— Begin —

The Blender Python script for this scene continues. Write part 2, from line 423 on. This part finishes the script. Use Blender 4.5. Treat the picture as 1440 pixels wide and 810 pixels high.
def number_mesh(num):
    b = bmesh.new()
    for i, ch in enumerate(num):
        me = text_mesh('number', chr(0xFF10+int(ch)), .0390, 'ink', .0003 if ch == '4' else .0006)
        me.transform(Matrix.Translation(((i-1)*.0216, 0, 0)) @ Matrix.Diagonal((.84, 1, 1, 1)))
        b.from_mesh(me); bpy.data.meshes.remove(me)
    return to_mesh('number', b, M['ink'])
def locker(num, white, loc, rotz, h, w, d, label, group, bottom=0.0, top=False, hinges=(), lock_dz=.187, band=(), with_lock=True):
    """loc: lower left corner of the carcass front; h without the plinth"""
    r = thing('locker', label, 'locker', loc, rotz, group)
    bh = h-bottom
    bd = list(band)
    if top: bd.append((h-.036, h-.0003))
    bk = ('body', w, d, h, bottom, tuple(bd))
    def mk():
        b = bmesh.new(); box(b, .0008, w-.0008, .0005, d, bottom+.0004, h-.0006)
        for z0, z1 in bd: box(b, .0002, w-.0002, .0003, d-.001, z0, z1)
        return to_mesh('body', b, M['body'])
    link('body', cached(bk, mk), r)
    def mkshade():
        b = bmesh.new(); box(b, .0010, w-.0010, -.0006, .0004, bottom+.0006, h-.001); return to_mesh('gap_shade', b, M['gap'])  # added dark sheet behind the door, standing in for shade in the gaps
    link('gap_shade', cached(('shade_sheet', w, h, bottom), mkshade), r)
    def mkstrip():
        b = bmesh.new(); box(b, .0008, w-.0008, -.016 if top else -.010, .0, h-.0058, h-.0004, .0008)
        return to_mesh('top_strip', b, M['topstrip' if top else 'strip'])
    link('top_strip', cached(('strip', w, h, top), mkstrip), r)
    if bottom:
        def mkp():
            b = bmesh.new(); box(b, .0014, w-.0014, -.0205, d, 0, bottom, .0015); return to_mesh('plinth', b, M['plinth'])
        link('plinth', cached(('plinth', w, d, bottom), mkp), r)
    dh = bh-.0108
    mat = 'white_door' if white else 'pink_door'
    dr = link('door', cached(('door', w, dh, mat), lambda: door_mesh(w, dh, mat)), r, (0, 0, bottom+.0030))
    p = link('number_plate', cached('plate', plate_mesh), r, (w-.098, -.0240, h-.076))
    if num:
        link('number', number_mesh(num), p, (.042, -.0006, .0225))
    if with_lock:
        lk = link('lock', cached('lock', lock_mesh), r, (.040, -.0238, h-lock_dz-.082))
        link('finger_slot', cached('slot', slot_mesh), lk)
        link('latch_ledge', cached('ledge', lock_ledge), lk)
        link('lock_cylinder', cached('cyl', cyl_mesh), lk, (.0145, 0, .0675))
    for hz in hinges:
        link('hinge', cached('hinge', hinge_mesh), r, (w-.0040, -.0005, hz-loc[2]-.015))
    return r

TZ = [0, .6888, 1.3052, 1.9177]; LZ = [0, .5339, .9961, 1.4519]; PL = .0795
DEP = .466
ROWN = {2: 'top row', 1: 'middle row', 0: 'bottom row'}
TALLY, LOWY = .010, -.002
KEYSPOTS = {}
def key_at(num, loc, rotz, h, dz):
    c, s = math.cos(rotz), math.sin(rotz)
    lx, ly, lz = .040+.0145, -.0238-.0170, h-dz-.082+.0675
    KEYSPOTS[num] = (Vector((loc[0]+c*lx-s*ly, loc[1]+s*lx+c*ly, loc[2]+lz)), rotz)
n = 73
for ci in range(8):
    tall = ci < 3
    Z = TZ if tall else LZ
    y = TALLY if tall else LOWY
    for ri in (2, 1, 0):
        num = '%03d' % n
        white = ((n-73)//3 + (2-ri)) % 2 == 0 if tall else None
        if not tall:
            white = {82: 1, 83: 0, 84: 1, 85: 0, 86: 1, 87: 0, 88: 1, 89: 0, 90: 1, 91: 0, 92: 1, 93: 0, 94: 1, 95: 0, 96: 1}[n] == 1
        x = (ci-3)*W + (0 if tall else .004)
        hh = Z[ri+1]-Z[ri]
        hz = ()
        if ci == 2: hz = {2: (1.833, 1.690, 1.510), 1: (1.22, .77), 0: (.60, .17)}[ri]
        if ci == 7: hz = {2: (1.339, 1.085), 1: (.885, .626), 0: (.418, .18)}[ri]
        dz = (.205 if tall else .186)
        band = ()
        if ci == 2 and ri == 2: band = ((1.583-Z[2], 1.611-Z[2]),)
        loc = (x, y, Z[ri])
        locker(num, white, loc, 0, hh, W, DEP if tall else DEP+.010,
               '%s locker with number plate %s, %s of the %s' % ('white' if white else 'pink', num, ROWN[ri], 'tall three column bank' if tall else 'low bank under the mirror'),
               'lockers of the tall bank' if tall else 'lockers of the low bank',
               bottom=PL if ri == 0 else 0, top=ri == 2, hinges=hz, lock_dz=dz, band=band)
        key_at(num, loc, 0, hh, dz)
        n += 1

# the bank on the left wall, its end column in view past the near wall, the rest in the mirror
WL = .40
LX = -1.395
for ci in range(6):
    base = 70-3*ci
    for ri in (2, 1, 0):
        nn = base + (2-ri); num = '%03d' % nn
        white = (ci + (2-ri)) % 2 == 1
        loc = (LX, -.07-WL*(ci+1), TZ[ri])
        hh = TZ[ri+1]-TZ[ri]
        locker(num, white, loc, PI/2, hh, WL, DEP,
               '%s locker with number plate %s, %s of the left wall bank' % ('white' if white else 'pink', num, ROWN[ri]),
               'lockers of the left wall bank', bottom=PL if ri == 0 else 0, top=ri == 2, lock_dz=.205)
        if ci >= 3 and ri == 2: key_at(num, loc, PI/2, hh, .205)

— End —

EXERCISE: Copy every line verbatim.

ANSWER IN FULL:
The Blender Python script for this scene continues. Write part 2, from line 423 on. This part finishes the script. Use Blender 4.5. Treat the picture as 1440 pixels wide and 810 pixels high.
def number_mesh(num):
    b = bmesh.new()
    for i, ch in enumerate(num):
        me = text_mesh('number', chr(0xFF10+int(ch)), .0390, 'ink', .0003 if ch == '4' else .0006)
        me.transform(Matrix.Translation(((i-1)*.0216, 0, 0)) @ Matrix.Diagonal((.84, 1, 1, 1)))
        b.from_mesh(me); bpy.data.meshes.remove(me)
    return to_mesh('number', b, M['ink'])
def locker(num, white, loc, rotz, h, w, d, label, group, bottom=0.0, top=False, hinges=(), lock_dz=.187, band=(), with_lock=True):
    """loc: lower left corner of the carcass front; h without the plinth"""
    r = thing('locker', label, 'locker', loc, rotz, group)
    bh = h-bottom
    bd = list(band)
    if top: bd.append((h-.036, h-.0003))
    bk = ('body', w, d, h, bottom, tuple(bd))
    def mk():
        b = bmesh.new(); box(b, .0008, w-.0008, .0005, d, bottom+.0004, h-.0006)
        for z0, z1 in bd: box(b, .0002, w-.0002, .0003, d-.001, z0, z1)
        return to_mesh('body', b, M['body'])
    link('body', cached(bk, mk), r)
    def mkshade():
        b = bmesh.new(); box(b, .0010, w-.0010, -.0006, .0004, bottom+.0006, h-.001); return to_mesh('gap_shade', b, M['gap'])  # added dark sheet behind the door, standing in for shade in the gaps
    link('gap_shade', cached(('shade_sheet', w, h, bottom), mkshade), r)
    def mkstrip():
        b = bmesh.new(); box(b, .0008, w-.0008, -.016 if top else -.010, .0, h-.0058, h-.0004, .0008)
        return to_mesh('top_strip', b, M['topstrip' if top else 'strip'])
    link('top_strip', cached(('strip', w, h, top), mkstrip), r)
    if bottom:
        def mkp():
            b = bmesh.new(); box(b, .0014, w-.0014, -.0205, d, 0, bottom, .0015); return to_mesh('plinth', b, M['plinth'])
        link('plinth', cached(('plinth', w, d, bottom), mkp), r)
    dh = bh-.0108
    mat = 'white_door' if white else 'pink_door'
    dr = link('door', cached(('door', w, dh, mat), lambda: door_mesh(w, dh, mat)), r, (0, 0, bottom+.0030))
    p = link('number_plate', cached('plate', plate_mesh), r, (w-.098, -.0240, h-.076))
    if num:
        link('number', number_mesh(num), p, (.042, -.0006, .0225))
    if with_lock:
        lk = link('lock', cached('lock', lock_mesh), r, (.040, -.0238, h-lock_dz-.082))
        link('finger_slot', cached('slot', slot_mesh), lk)
        link('latch_ledge', cached('ledge', lock_ledge), lk)
        link('lock_cylinder', cached('cyl', cyl_mesh), lk, (.0145, 0, .0675))
    for hz in hinges:
        link('hinge', cached('hinge', hinge_mesh), r, (w-.0040, -.0005, hz-loc[2]-.015))
    return r

TZ = [0, .6888, 1.3052, 1.9177]; LZ = [0, .5339, .9961, 1.4519]; PL = .0795
DEP = .466
ROWN = {2: 'top row', 1: 'middle row', 0: 'bottom row'}
TALLY, LOWY = .010, -.002
KEYSPOTS = {}
def key_at(num, loc, rotz, h, dz):
    c, s = math.cos(rotz), math.sin(rotz)
    lx, ly, lz = .040+.0145, -.0238-.0170, h-dz-.082+.0675
    KEYSPOTS[num] = (Vector((loc[0]+c*lx-s*ly, loc[1]+s*lx+c*ly, loc[2]+lz)), rotz)
n = 73
for ci in range(8):
    tall = ci < 3
    Z = TZ if tall else LZ
    y = TALLY if tall else LOWY
    for ri in (2, 1, 0):
        num = '%03d' % n
        white = ((n-73)//3 + (2-ri)) % 2 == 0 if tall else None
        if not tall:
            white = {82: 1, 83: 0, 84: 1, 85: 0, 86: 1, 87: 0, 88: 1, 89: 0, 90: 1, 91: 0, 92: 1, 93: 0, 94: 1, 95: 0, 96: 1}[n] == 1
        x = (ci-3)*W + (0 if tall else .004)
        hh = Z[ri+1]-Z[ri]
        hz = ()
        if ci == 2: hz = {2: (1.833, 1.690, 1.510), 1: (1.22, .77), 0: (.60, .17)}[ri]
        if ci == 7: hz = {2: (1.339, 1.085), 1: (.885, .626), 0: (.418, .18)}[ri]
        dz = (.205 if tall else .186)
        band = ()
        if ci == 2 and ri == 2: band = ((1.583-Z[2], 1.611-Z[2]),)
        loc = (x, y, Z[ri])
        locker(num, white, loc, 0, hh, W, DEP if tall else DEP+.010,
               '%s locker with number plate %s, %s of the %s' % ('white' if white else 'pink', num, ROWN[ri], 'tall three column bank' if tall else 'low bank under the mirror'),
               'lockers of the tall bank' if tall else 'lockers of the low bank',
               bottom=PL if ri == 0 else 0, top=ri == 2, hinges=hz, lock_dz=dz, band=band)
        key_at(num, loc, 0, hh, dz)
        n += 1

# the bank on the left wall, its end column in view past the near wall, the rest in the mirror
WL = .40
LX = -1.395
for ci in range(6):
    base = 70-3*ci
    for ri in (2, 1, 0):
        nn = base + (2-ri); num = '%03d' % nn
        white = (ci + (2-ri)) % 2 == 1
        loc = (LX, -.07-WL*(ci+1), TZ[ri])
        hh = TZ[ri+1]-TZ[ri]
        locker(num, white, loc, PI/2, hh, WL, DEP,
               '%s locker with number plate %s, %s of the left wall bank' % ('white' if white else 'pink', num, ROWN[ri]),
               'lockers of the left wall bank', bottom=PL if ri == 0 else 0, top=ri == 2, lock_dz=.205)
        if ci >= 3 and ri == 2: key_at(num, loc, PI/2, hh, .205)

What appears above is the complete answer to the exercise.